# Problem to solve:
Work out how many lines of the data hold the string "picture", and reply with that number alone.

## BEGIN Excerpted records

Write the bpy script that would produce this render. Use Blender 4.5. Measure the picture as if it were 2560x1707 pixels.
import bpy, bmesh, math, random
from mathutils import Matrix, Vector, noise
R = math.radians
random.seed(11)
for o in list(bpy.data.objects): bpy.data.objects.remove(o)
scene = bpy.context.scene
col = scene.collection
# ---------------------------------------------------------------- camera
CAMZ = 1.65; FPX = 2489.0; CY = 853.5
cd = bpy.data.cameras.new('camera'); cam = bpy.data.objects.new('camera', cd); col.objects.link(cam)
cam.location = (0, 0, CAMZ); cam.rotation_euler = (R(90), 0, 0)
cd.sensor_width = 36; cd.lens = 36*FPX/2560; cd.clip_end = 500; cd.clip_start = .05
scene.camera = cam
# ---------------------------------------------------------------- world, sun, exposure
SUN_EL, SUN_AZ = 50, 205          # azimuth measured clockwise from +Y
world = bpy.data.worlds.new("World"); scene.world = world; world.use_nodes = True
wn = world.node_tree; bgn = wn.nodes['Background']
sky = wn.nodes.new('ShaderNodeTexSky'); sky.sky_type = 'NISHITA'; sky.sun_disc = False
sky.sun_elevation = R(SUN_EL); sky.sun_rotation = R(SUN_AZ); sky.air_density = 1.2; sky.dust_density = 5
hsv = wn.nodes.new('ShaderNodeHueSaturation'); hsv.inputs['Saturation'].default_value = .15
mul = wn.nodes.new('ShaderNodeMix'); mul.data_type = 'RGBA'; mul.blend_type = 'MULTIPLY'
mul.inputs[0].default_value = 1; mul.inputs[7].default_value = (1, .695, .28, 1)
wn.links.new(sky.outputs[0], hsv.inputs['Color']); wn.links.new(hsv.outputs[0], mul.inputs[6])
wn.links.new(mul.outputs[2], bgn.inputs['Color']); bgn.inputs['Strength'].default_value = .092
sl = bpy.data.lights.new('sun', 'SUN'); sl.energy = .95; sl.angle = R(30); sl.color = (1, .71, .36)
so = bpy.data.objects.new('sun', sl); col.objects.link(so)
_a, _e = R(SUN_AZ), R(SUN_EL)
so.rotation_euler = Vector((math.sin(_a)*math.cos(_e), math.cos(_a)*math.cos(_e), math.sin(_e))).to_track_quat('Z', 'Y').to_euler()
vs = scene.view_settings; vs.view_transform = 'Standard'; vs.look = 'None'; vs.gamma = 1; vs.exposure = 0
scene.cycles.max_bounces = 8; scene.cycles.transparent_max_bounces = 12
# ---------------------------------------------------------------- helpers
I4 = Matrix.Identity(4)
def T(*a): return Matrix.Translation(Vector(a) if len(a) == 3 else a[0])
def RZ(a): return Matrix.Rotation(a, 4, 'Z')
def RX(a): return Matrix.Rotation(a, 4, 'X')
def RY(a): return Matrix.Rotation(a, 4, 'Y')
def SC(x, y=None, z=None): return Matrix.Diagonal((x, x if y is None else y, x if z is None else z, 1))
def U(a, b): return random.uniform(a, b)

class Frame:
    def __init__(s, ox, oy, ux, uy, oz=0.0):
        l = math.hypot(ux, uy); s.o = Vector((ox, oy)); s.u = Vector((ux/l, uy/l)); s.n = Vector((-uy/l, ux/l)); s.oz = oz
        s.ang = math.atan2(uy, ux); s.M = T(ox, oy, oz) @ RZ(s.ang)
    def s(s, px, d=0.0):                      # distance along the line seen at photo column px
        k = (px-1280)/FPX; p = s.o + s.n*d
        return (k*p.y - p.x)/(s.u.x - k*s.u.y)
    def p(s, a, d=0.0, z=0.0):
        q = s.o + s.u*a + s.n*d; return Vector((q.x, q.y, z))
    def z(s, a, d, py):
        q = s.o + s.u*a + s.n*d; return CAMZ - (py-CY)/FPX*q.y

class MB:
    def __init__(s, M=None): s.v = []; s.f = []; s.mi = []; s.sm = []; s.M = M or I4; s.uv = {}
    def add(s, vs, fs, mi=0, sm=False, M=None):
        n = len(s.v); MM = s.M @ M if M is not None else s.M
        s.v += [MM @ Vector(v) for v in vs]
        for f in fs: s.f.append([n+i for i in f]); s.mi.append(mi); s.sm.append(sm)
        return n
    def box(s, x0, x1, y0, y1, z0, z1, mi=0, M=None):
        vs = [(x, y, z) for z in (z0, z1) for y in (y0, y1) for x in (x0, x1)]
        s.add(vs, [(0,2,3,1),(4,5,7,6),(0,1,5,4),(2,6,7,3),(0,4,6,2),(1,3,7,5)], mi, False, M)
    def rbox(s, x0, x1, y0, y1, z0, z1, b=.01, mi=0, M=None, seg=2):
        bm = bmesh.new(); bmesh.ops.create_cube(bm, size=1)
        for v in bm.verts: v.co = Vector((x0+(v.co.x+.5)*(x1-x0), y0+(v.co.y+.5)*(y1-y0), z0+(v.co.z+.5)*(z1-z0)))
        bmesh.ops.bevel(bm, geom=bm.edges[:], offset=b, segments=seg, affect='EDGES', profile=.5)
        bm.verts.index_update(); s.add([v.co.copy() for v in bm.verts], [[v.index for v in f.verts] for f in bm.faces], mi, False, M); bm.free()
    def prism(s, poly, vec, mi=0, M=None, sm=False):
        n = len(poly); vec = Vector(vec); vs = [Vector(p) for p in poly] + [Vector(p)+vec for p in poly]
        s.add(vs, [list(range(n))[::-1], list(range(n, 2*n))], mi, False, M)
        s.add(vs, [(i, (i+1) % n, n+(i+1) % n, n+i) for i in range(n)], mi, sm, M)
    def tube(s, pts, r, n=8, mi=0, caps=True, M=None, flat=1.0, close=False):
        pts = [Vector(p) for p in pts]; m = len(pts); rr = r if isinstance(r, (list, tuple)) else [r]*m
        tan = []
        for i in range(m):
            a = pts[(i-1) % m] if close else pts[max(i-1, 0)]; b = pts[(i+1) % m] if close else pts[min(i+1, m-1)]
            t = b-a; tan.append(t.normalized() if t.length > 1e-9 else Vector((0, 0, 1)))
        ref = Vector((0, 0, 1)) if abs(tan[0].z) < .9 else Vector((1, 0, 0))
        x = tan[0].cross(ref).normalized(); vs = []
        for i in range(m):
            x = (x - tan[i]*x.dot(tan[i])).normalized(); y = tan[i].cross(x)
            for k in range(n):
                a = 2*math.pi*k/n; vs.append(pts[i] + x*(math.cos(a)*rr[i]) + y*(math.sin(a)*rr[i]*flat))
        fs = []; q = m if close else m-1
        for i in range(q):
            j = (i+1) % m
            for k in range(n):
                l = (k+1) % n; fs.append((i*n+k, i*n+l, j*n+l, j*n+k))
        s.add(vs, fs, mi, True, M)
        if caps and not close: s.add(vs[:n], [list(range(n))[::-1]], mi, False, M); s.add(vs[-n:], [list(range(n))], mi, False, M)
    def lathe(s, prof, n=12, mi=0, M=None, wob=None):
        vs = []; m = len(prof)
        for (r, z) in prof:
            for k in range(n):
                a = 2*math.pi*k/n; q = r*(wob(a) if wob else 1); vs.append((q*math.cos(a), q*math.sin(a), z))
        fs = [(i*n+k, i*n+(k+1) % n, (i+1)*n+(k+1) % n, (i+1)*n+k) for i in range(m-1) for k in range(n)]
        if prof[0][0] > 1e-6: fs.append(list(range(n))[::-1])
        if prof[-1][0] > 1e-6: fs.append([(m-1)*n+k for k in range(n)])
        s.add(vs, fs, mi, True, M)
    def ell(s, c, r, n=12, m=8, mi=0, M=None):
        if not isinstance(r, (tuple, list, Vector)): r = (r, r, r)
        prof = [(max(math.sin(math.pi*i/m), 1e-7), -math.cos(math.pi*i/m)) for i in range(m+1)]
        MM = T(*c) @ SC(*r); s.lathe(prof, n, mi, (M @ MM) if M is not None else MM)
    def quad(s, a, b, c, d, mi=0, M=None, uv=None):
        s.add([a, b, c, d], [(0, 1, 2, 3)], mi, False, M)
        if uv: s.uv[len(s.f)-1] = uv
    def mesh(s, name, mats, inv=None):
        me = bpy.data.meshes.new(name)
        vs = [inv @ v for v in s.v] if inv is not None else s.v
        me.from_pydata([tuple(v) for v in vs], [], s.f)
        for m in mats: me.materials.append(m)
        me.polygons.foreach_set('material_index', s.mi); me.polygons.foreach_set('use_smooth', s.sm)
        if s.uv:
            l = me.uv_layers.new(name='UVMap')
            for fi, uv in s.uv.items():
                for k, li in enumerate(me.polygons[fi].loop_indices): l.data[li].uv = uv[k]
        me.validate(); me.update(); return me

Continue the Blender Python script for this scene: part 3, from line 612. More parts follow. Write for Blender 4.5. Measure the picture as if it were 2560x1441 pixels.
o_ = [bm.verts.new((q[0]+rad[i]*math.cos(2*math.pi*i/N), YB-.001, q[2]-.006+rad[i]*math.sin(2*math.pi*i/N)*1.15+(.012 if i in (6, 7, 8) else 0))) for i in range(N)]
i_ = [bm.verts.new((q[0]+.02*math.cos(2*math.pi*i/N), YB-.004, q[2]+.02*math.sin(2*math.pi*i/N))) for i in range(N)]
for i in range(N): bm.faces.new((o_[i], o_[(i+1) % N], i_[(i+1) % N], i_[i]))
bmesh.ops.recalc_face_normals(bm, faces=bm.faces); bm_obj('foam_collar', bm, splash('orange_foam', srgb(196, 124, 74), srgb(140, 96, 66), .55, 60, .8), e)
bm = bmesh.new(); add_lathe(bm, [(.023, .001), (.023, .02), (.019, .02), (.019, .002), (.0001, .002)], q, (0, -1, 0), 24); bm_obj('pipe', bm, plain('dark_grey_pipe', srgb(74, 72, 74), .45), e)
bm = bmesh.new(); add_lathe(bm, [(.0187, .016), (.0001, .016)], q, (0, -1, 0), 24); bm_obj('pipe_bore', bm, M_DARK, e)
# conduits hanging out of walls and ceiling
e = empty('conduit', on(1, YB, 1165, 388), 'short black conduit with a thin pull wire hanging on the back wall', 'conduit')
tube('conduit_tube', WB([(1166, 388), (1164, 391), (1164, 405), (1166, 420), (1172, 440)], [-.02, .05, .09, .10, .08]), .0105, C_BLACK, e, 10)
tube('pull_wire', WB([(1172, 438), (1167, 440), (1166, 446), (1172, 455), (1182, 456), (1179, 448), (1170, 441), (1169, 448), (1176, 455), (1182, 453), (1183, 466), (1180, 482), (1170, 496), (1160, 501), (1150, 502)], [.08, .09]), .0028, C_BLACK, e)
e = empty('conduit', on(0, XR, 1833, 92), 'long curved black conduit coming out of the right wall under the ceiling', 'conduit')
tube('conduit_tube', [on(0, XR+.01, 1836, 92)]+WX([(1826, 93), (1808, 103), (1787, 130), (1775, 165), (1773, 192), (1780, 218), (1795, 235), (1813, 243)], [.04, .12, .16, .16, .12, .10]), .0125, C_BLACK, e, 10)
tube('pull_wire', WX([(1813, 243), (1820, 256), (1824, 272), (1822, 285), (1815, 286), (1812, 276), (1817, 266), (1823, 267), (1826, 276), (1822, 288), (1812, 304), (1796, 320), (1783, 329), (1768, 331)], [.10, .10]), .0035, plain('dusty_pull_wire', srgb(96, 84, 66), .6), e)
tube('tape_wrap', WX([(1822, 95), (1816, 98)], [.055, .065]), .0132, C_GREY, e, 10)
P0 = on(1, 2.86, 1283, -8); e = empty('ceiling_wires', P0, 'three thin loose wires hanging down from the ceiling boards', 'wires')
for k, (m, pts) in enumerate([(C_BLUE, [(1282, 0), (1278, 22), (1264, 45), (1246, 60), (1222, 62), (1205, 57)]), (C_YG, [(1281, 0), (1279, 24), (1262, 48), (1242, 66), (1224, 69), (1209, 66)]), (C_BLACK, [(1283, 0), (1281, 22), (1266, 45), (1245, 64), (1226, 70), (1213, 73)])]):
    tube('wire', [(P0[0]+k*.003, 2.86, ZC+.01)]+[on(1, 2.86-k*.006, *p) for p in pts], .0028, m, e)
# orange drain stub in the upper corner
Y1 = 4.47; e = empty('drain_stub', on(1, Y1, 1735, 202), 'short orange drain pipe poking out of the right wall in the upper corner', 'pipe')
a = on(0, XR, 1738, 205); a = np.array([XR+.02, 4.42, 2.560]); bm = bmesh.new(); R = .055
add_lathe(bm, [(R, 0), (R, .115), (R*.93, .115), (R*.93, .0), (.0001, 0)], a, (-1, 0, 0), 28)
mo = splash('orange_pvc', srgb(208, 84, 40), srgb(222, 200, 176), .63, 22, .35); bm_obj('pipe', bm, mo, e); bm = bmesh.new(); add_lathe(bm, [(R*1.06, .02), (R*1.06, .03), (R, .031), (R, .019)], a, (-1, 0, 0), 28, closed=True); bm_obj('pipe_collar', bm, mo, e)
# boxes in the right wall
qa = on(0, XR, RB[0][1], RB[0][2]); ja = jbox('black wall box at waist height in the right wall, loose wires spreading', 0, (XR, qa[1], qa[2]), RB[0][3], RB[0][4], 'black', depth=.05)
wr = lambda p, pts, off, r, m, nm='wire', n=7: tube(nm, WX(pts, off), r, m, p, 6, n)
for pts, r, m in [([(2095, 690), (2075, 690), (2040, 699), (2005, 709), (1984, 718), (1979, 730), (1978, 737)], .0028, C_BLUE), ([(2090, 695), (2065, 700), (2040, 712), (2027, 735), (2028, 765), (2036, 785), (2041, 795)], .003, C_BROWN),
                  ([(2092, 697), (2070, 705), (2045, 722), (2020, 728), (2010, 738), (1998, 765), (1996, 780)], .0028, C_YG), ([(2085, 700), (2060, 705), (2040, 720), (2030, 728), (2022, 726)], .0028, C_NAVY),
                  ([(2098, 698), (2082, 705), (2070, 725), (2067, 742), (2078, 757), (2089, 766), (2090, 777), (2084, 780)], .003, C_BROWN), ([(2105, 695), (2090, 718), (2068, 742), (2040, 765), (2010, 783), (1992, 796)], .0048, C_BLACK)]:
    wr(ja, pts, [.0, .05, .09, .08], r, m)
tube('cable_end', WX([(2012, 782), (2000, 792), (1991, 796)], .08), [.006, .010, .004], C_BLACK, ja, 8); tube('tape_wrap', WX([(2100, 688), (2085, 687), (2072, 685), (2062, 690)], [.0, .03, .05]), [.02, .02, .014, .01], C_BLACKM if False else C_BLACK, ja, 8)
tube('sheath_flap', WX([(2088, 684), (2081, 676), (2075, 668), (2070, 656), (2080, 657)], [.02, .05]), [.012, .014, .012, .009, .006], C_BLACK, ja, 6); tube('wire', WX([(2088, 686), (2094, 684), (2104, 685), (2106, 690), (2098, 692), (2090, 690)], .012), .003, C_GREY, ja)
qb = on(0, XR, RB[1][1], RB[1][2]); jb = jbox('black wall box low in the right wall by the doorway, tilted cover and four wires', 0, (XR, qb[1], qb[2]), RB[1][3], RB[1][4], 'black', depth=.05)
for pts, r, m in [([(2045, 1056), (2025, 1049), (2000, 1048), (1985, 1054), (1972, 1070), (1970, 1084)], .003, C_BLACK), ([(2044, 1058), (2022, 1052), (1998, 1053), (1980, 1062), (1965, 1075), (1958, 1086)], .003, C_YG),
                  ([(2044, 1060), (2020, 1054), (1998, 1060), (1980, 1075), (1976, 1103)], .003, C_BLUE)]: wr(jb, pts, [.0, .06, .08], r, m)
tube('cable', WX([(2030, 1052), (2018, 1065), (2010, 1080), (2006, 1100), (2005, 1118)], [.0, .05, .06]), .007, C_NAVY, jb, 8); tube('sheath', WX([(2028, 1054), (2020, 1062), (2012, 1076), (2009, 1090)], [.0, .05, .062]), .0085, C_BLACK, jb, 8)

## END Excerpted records

# Reply to the exercise:
2